#### Request
Output all of the data below exactly as given.

Data start

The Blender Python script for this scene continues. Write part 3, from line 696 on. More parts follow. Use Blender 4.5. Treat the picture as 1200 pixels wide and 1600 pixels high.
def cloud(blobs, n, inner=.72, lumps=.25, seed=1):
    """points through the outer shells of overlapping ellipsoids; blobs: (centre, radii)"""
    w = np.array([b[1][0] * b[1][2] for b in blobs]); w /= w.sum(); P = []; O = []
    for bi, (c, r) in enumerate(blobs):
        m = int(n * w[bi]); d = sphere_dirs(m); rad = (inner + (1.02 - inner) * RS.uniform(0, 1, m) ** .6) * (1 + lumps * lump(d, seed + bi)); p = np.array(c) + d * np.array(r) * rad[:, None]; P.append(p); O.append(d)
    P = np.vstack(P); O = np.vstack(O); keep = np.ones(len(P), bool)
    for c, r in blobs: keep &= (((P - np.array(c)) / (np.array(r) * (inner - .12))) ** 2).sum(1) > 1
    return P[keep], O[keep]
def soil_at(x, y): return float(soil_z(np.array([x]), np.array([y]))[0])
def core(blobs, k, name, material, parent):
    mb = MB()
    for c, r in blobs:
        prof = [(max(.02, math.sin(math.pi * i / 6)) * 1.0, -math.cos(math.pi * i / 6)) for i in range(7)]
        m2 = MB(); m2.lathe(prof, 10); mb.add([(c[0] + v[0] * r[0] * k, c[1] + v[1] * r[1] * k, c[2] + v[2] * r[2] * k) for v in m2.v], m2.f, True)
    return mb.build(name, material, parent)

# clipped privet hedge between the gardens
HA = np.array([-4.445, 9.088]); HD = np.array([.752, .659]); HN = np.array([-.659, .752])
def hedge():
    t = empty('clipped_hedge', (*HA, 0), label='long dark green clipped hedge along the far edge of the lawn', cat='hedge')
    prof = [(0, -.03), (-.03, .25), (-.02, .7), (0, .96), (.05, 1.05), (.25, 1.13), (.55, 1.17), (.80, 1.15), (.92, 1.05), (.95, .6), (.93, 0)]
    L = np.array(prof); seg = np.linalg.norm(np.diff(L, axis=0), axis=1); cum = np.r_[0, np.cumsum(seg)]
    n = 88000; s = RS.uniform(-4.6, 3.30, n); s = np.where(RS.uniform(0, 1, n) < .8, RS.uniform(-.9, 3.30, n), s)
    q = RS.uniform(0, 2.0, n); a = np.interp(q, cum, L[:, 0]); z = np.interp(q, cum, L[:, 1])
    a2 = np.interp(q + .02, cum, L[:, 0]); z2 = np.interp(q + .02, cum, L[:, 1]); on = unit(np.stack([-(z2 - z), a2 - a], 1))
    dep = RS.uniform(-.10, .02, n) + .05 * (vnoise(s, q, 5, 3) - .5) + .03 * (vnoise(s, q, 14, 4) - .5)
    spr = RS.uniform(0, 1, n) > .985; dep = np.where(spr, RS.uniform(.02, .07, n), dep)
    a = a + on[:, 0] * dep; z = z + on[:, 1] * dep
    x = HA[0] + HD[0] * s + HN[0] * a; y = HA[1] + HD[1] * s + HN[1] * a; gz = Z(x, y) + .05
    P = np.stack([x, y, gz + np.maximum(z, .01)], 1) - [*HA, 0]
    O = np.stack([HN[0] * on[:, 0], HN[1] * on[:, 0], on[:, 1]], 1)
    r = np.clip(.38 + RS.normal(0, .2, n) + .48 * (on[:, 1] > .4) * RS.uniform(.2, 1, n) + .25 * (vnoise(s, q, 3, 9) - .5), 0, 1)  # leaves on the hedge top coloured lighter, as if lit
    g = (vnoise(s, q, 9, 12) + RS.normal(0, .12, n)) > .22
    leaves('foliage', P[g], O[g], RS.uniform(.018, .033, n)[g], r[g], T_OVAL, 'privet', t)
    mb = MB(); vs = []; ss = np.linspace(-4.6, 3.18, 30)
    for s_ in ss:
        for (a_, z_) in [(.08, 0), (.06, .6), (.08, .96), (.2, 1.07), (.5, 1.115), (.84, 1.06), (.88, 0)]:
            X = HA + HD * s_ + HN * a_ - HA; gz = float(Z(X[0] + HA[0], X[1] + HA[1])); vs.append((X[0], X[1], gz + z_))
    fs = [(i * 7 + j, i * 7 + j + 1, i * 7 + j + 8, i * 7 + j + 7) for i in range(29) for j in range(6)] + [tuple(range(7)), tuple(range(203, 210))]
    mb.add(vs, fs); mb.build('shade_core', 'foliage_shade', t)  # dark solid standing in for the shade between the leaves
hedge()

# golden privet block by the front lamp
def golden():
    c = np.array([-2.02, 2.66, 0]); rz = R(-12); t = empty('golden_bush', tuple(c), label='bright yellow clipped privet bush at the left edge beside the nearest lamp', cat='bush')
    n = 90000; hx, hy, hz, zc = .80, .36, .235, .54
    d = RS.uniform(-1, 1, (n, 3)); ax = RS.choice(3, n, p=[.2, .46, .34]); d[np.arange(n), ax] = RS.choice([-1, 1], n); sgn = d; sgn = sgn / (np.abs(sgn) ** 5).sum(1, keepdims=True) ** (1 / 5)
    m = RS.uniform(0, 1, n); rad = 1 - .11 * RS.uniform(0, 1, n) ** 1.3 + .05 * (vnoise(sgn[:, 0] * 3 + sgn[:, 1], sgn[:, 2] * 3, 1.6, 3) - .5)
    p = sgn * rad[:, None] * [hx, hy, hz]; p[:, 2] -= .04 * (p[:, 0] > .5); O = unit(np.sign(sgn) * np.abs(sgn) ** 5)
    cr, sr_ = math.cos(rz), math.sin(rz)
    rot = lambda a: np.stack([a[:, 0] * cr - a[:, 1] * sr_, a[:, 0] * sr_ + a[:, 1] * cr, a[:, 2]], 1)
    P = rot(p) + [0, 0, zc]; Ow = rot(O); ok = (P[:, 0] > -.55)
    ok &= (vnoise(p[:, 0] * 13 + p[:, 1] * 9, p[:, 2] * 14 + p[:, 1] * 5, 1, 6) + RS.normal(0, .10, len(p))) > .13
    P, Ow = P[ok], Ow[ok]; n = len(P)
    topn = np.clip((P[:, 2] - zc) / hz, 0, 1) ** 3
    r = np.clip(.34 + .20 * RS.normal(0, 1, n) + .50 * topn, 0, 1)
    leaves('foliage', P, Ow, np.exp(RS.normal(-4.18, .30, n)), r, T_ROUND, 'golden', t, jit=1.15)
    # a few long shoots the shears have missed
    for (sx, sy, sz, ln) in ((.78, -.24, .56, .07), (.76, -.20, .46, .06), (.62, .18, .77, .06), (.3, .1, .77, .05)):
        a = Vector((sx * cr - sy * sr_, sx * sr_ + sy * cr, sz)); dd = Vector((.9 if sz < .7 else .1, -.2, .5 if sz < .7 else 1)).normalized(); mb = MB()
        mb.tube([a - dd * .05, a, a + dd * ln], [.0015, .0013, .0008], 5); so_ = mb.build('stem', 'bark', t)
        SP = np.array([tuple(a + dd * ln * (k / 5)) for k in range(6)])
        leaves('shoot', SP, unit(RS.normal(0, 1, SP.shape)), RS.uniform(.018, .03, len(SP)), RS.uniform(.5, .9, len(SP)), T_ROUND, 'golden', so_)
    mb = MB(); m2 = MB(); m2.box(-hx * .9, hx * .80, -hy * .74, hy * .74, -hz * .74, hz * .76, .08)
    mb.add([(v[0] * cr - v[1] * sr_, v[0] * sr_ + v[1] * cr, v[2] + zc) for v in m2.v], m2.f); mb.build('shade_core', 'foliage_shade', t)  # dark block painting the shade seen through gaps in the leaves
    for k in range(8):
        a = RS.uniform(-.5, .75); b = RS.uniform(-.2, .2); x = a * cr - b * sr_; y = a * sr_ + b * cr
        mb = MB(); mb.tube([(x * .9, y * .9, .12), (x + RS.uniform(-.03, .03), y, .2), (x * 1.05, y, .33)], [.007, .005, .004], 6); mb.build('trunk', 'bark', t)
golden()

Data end

#### Exercise output
The Blender Python script for this scene continues. Write part 3, from line 696 on. More parts follow. Use Blender 4.5. Treat the picture as 1200 pixels wide and 1600 pixels high.
def cloud(blobs, n, inner=.72, lumps=.25, seed=1):
    """points through the outer shells of overlapping ellipsoids; blobs: (centre, radii)"""
    w = np.array([b[1][0] * b[1][2] for b in blobs]); w /= w.sum(); P = []; O = []
    for bi, (c, r) in enumerate(blobs):
        m = int(n * w[bi]); d = sphere_dirs(m); rad = (inner + (1.02 - inner) * RS.uniform(0, 1, m) ** .6) * (1 + lumps * lump(d, seed + bi)); p = np.array(c) + d * np.array(r) * rad[:, None]; P.append(p); O.append(d)
    P = np.vstack(P); O = np.vstack(O); keep = np.ones(len(P), bool)
    for c, r in blobs: keep &= (((P - np.array(c)) / (np.array(r) * (inner - .12))) ** 2).sum(1) > 1
    return P[keep], O[keep]
def soil_at(x, y): return float(soil_z(np.array([x]), np.array([y]))[0])
def core(blobs, k, name, material, parent):
    mb = MB()
    for c, r in blobs:
        prof = [(max(.02, math.sin(math.pi * i / 6)) * 1.0, -math.cos(math.pi * i / 6)) for i in range(7)]
        m2 = MB(); m2.lathe(prof, 10); mb.add([(c[0] + v[0] * r[0] * k, c[1] + v[1] * r[1] * k, c[2] + v[2] * r[2] * k) for v in m2.v], m2.f, True)
    return mb.build(name, material, parent)

# clipped privet hedge between the gardens
HA = np.array([-4.445, 9.088]); HD = np.array([.752, .659]); HN = np.array([-.659, .752])
def hedge():
    t = empty('clipped_hedge', (*HA, 0), label='long dark green clipped hedge along the far edge of the lawn', cat='hedge')
    prof = [(0, -.03), (-.03, .25), (-.02, .7), (0, .96), (.05, 1.05), (.25, 1.13), (.55, 1.17), (.80, 1.15), (.92, 1.05), (.95, .6), (.93, 0)]
    L = np.array(prof); seg = np.linalg.norm(np.diff(L, axis=0), axis=1); cum = np.r_[0, np.cumsum(seg)]
    n = 88000; s = RS.uniform(-4.6, 3.30, n); s = np.where(RS.uniform(0, 1, n) < .8, RS.uniform(-.9, 3.30, n), s)
    q = RS.uniform(0, 2.0, n); a = np.interp(q, cum, L[:, 0]); z = np.interp(q, cum, L[:, 1])
    a2 = np.interp(q + .02, cum, L[:, 0]); z2 = np.interp(q + .02, cum, L[:, 1]); on = unit(np.stack([-(z2 - z), a2 - a], 1))
    dep = RS.uniform(-.10, .02, n) + .05 * (vnoise(s, q, 5, 3) - .5) + .03 * (vnoise(s, q, 14, 4) - .5)
    spr = RS.uniform(0, 1, n) > .985; dep = np.where(spr, RS.uniform(.02, .07, n), dep)
    a = a + on[:, 0] * dep; z = z + on[:, 1] * dep
    x = HA[0] + HD[0] * s + HN[0] * a; y = HA[1] + HD[1] * s + HN[1] * a; gz = Z(x, y) + .05
    P = np.stack([x, y, gz + np.maximum(z, .01)], 1) - [*HA, 0]
    O = np.stack([HN[0] * on[:, 0], HN[1] * on[:, 0], on[:, 1]], 1)
    r = np.clip(.38 + RS.normal(0, .2, n) + .48 * (on[:, 1] > .4) * RS.uniform(.2, 1, n) + .25 * (vnoise(s, q, 3, 9) - .5), 0, 1)  # leaves on the hedge top coloured lighter, as if lit
    g = (vnoise(s, q, 9, 12) + RS.normal(0, .12, n)) > .22
    leaves('foliage', P[g], O[g], RS.uniform(.018, .033, n)[g], r[g], T_OVAL, 'privet', t)
    mb = MB(); vs = []; ss = np.linspace(-4.6, 3.18, 30)
    for s_ in ss:
        for (a_, z_) in [(.08, 0), (.06, .6), (.08, .96), (.2, 1.07), (.5, 1.115), (.84, 1.06), (.88, 0)]:
            X = HA + HD * s_ + HN * a_ - HA; gz = float(Z(X[0] + HA[0], X[1] + HA[1])); vs.append((X[0], X[1], gz + z_))
    fs = [(i * 7 + j, i * 7 + j + 1, i * 7 + j + 8, i * 7 + j + 7) for i in range(29) for j in range(6)] + [tuple(range(7)), tuple(range(203, 210))]
    mb.add(vs, fs); mb.build('shade_core', 'foliage_shade', t)  # dark solid standing in for the shade between the leaves
hedge()

# golden privet block by the front lamp
def golden():
    c = np.array([-2.02, 2.66, 0]); rz = R(-12); t = empty('golden_bush', tuple(c), label='bright yellow clipped privet bush at the left edge beside the nearest lamp', cat='bush')
    n = 90000; hx, hy, hz, zc = .80, .36, .235, .54
    d = RS.uniform(-1, 1, (n, 3)); ax = RS.choice(3, n, p=[.2, .46, .34]); d[np.arange(n), ax] = RS.choice([-1, 1], n); sgn = d; sgn = sgn / (np.abs(sgn) ** 5).sum(1, keepdims=True) ** (1 / 5)
    m = RS.uniform(0, 1, n); rad = 1 - .11 * RS.uniform(0, 1, n) ** 1.3 + .05 * (vnoise(sgn[:, 0] * 3 + sgn[:, 1], sgn[:, 2] * 3, 1.6, 3) - .5)
    p = sgn * rad[:, None] * [hx, hy, hz]; p[:, 2] -= .04 * (p[:, 0] > .5); O = unit(np.sign(sgn) * np.abs(sgn) ** 5)
    cr, sr_ = math.cos(rz), math.sin(rz)
    rot = lambda a: np.stack([a[:, 0] * cr - a[:, 1] * sr_, a[:, 0] * sr_ + a[:, 1] * cr, a[:, 2]], 1)
    P = rot(p) + [0, 0, zc]; Ow = rot(O); ok = (P[:, 0] > -.55)
    ok &= (vnoise(p[:, 0] * 13 + p[:, 1] * 9, p[:, 2] * 14 + p[:, 1] * 5, 1, 6) + RS.normal(0, .10, len(p))) > .13
    P, Ow = P[ok], Ow[ok]; n = len(P)
    topn = np.clip((P[:, 2] - zc) / hz, 0, 1) ** 3
    r = np.clip(.34 + .20 * RS.normal(0, 1, n) + .50 * topn, 0, 1)
    leaves('foliage', P, Ow, np.exp(RS.normal(-4.18, .30, n)), r, T_ROUND, 'golden', t, jit=1.15)
    # a few long shoots the shears have missed
    for (sx, sy, sz, ln) in ((.78, -.24, .56, .07), (.76, -.20, .46, .06), (.62, .18, .77, .06), (.3, .1, .77, .05)):
        a = Vector((sx * cr - sy * sr_, sx * sr_ + sy * cr, sz)); dd = Vector((.9 if sz < .7 else .1, -.2, .5 if sz < .7 else 1)).normalized(); mb = MB()
        mb.tube([a - dd * .05, a, a + dd * ln], [.0015, .0013, .0008], 5); so_ = mb.build('stem', 'bark', t)
        SP = np.array([tuple(a + dd * ln * (k / 5)) for k in range(6)])
        leaves('shoot', SP, unit(RS.normal(0, 1, SP.shape)), RS.uniform(.018, .03, len(SP)), RS.uniform(.5, .9, len(SP)), T_ROUND, 'golden', so_)
    mb = MB(); m2 = MB(); m2.box(-hx * .9, hx * .80, -hy * .74, hy * .74, -hz * .74, hz * .76, .08)
    mb.add([(v[0] * cr - v[1] * sr_, v[0] * sr_ + v[1] * cr, v[2] + zc) for v in m2.v], m2.f); mb.build('shade_core', 'foliage_shade', t)  # dark block painting the shade seen through gaps in the leaves
    for k in range(8):
        a = RS.uniform(-.5, .75); b = RS.uniform(-.2, .2); x = a * cr - b * sr_; y = a * sr_ + b * cr
        mb = MB(); mb.tube([(x * .9, y * .9, .12), (x + RS.uniform(-.03, .03), y, .2), (x * 1.05, y, .33)], [.007, .005, .004], 6); mb.build('trunk', 'bark', t)
golden()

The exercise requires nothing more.